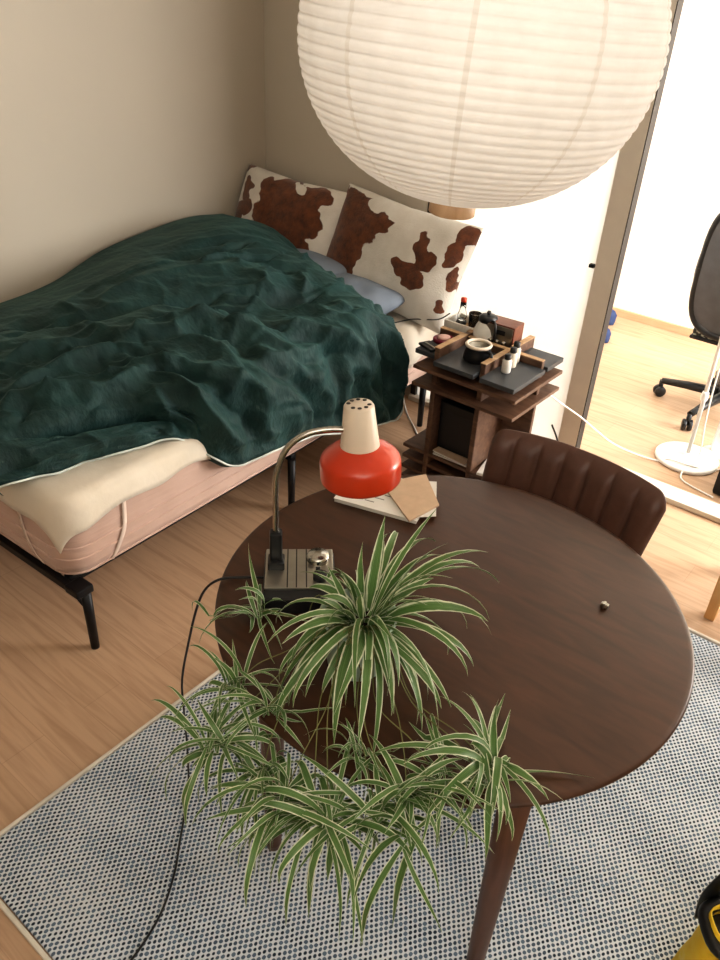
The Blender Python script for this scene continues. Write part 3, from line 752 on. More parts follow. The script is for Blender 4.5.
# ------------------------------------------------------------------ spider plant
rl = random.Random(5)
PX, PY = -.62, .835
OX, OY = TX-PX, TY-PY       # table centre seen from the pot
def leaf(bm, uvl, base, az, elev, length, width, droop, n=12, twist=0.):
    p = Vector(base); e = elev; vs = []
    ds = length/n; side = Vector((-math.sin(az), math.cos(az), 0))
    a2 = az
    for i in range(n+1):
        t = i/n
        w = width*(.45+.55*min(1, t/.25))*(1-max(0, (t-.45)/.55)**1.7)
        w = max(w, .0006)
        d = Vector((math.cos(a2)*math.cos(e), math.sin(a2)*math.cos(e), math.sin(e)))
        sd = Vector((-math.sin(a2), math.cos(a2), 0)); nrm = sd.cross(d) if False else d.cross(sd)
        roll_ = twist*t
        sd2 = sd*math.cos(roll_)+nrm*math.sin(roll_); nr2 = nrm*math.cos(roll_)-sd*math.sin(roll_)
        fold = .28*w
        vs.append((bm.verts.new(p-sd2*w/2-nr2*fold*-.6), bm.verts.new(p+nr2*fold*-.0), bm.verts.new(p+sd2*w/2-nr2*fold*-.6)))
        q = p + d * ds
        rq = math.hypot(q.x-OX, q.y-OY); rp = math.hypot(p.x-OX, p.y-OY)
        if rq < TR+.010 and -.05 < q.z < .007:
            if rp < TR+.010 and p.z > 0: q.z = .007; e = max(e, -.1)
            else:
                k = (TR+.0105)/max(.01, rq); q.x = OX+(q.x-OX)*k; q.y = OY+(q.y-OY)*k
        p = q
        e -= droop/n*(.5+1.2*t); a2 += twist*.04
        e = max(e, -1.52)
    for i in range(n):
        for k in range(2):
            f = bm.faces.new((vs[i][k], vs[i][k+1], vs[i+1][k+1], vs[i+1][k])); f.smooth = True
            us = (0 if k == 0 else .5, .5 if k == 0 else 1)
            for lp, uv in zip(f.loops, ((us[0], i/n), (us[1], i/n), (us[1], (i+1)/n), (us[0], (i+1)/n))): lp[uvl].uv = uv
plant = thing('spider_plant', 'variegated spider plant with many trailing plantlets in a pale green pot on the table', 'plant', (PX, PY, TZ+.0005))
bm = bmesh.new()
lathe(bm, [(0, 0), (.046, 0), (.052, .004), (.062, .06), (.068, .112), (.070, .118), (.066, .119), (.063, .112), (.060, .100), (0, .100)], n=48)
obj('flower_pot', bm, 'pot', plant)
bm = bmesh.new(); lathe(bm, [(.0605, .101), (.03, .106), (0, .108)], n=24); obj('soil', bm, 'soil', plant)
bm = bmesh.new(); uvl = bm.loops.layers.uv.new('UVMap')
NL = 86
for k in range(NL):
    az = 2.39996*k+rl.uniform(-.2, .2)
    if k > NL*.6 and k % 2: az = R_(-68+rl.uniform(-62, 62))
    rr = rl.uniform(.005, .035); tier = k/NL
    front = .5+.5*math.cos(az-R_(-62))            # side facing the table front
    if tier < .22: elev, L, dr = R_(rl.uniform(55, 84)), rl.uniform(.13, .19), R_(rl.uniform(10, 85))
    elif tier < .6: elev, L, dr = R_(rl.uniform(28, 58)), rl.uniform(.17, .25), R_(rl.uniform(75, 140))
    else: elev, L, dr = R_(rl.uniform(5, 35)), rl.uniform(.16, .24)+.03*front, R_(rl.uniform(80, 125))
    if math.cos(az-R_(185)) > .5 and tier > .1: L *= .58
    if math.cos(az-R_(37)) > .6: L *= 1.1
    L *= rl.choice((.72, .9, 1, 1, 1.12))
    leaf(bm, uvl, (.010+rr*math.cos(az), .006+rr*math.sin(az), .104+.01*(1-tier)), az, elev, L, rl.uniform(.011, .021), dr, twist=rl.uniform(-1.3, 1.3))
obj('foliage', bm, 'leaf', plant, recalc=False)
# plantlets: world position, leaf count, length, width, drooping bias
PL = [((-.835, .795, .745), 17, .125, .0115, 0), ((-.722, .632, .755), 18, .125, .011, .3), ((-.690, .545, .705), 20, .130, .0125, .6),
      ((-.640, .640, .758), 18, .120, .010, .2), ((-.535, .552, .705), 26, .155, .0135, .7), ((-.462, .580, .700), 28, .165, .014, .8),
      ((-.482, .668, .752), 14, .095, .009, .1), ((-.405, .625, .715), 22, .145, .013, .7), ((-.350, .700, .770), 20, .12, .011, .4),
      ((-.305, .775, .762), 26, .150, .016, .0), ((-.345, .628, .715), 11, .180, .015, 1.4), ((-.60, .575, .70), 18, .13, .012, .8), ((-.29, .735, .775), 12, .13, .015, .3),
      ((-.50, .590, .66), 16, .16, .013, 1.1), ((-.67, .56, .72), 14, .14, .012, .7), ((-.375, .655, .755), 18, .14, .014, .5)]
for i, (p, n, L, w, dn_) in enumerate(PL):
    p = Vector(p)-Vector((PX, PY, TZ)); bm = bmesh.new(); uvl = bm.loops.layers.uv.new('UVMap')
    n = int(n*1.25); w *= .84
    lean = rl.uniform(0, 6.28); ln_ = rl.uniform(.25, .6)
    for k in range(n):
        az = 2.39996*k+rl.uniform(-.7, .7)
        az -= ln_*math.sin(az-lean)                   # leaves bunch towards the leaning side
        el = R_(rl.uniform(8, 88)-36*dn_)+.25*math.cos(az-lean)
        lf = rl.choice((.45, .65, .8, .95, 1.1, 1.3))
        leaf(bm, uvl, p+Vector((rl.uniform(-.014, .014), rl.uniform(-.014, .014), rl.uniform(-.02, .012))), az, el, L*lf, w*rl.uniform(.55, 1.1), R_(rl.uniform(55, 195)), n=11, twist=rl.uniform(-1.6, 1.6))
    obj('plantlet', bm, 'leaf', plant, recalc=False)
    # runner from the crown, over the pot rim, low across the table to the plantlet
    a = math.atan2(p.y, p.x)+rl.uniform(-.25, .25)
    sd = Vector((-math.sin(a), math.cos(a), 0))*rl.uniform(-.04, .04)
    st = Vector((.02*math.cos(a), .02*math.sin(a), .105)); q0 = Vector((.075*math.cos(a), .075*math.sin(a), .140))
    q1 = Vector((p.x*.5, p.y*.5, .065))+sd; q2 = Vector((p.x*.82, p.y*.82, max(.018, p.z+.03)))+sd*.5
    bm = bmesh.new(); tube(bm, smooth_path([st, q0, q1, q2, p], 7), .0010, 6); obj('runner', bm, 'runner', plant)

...

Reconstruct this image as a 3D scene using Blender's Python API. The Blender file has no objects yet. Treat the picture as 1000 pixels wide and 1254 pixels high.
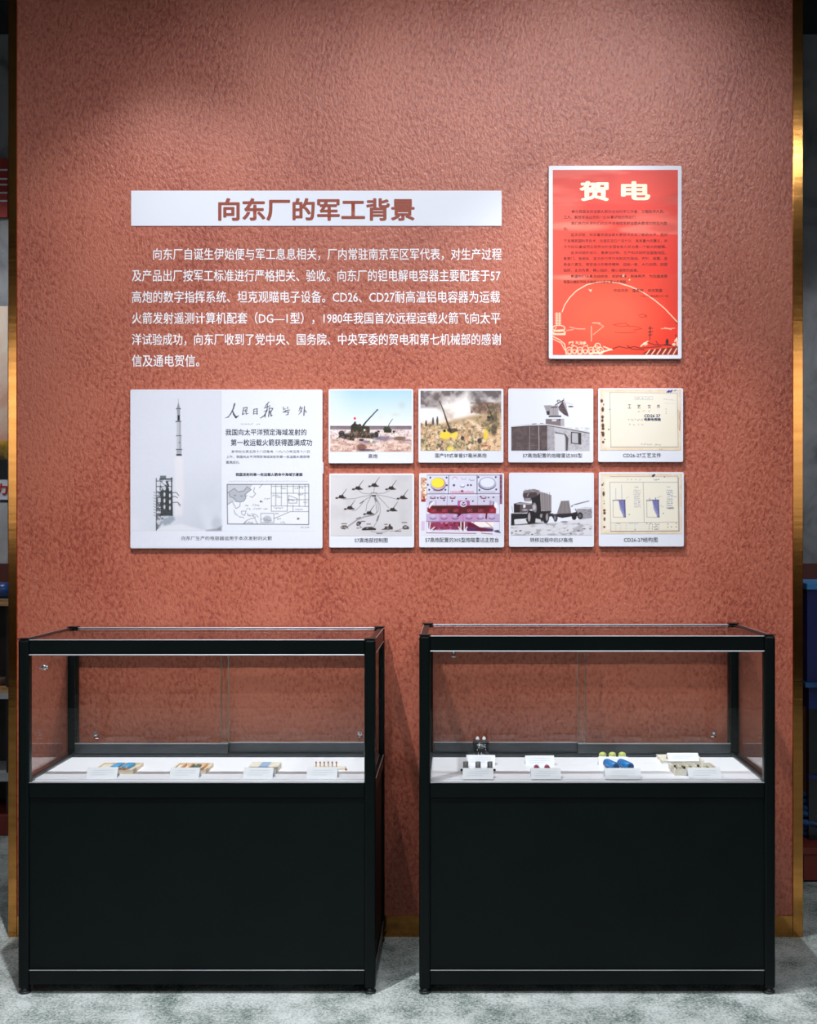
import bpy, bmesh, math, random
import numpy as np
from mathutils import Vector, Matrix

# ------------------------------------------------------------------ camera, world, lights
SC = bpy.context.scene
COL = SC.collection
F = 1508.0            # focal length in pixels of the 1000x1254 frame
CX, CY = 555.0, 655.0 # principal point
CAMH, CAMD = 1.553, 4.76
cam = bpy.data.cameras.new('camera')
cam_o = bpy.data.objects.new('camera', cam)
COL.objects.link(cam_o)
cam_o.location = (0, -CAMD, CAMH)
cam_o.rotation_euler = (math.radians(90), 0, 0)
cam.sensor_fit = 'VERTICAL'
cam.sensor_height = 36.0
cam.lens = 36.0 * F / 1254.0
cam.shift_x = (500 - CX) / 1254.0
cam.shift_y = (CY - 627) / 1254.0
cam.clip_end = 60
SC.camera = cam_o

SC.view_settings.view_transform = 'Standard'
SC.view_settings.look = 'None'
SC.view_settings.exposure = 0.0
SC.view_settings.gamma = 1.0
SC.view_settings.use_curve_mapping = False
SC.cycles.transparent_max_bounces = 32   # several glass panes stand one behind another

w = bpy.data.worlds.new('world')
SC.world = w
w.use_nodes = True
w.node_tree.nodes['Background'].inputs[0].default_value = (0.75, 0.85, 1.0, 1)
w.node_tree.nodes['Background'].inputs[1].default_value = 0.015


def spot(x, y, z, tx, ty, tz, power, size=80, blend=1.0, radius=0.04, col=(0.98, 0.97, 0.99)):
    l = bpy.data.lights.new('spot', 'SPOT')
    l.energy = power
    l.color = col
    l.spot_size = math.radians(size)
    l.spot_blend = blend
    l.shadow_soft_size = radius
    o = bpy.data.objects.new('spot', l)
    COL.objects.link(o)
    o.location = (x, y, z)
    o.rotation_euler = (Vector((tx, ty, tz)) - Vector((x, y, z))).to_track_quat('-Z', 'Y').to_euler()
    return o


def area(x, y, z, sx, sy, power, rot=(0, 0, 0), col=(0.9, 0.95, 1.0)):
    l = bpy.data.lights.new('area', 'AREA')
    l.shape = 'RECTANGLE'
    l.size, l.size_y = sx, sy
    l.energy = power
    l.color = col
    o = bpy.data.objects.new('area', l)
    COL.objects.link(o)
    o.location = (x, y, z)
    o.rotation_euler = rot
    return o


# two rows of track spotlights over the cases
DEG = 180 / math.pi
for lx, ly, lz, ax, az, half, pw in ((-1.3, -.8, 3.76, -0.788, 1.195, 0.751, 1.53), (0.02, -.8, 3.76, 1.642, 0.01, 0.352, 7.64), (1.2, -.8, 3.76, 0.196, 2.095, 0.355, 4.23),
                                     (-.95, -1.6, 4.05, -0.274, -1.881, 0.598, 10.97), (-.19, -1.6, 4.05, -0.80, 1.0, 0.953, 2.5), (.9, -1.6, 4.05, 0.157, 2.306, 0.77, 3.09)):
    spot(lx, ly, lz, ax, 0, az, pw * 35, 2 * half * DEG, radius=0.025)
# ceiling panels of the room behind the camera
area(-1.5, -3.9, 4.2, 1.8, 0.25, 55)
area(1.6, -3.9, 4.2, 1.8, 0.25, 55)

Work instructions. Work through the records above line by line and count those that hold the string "from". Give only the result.

Solution for this problem. 4